Otherwise the best dancing is at the Casbah nightclub. Located at the Hotel Farinet. Open every night, it is decorated to look like a Bedouin tent, with the award-winning Rock-Bar (hosted by DJ de Douche) next door.
The Pub Mont-Fort (named after the local peak) is a short trudge towards the top of the resort and is probably the best 'sessioning' venue for the younger set (under 30s). Party goers have been known to try to ski down the short flight of stairs to basement area which requires a very sharp parallel turn before the wall beckons.
As you leave the Mont-Fort at 4 a.m you can stop by at the side window of the local bakery and buy a croissant or fresh bread on your way home.
Airports
The resort is serviced by two airports - the local Sion and the international Geneva, with destinations all over the world.
Sion Airport (40km) 60 minutes by road. Mainly a military airport and is principally served by lowcost Snowjet from London Stansted.
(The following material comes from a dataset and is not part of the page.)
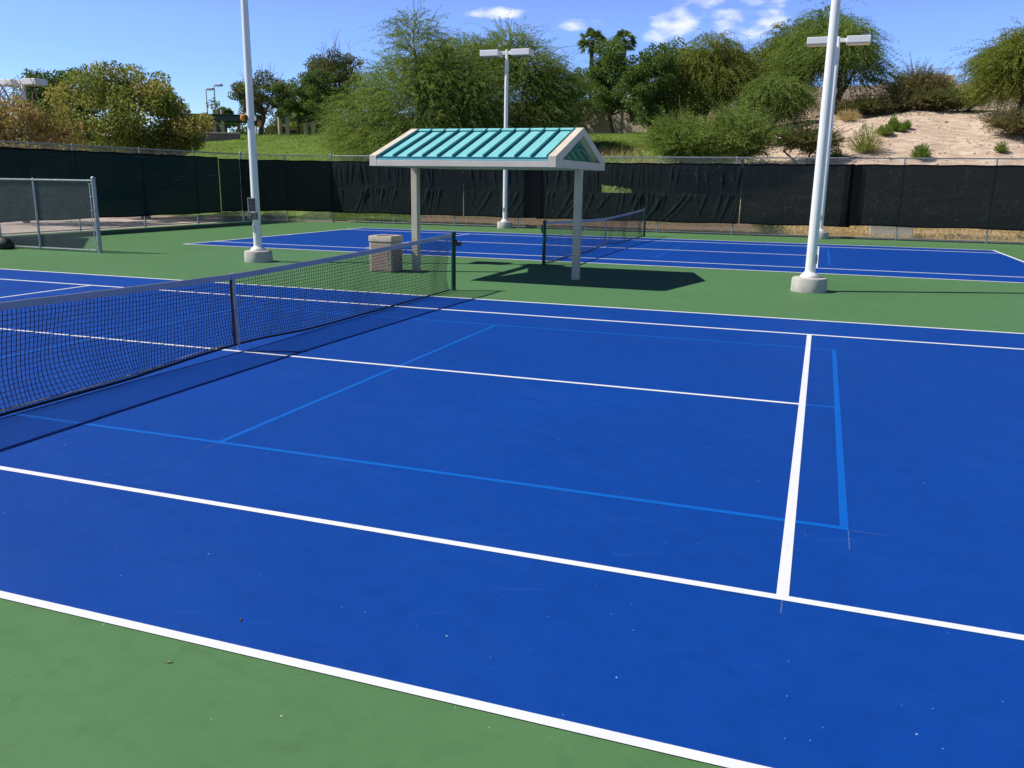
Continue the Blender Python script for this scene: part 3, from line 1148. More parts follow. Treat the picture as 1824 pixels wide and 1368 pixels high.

Geneva Airport (160km) 1hr50 by road; +41(0)227-177-111. A third of the flights to this international airport are by easyJet. United Airlines serves Washington- Dulles, JFK and Toronto.
Trains
There is the super-efficient Swiss railway network that takes you to Martigny linked via the international rail network to London and Paris. Swiss national railway (SBB) times are on www.cff.ch. Traveling on public transport in Switzerland is pretty easy.
Transfers
There are a host of taxi firms that arrange transfers of varying degrees of luxury from shuttle buses at CHF 49 alpineexpress.com to the new prestige service www.alpinecab.com. If you want to combine thrilling views of the Swiss mountain scenery and a quicker journey, private helicopters are available for upwards of CHF 3,000 for an exclusive service from Geneva. A gondola takes you straight from the heliport to the heart of the resort. Shared helicopter services are also available at www.whitetracks co.uk
Getting around
There is a public bus system within the resort with free shuttle buses every quarter of an hour. The resort is relatively compact and walkable. It is not car-free but car use is restricted so walking in the center is a pleasure.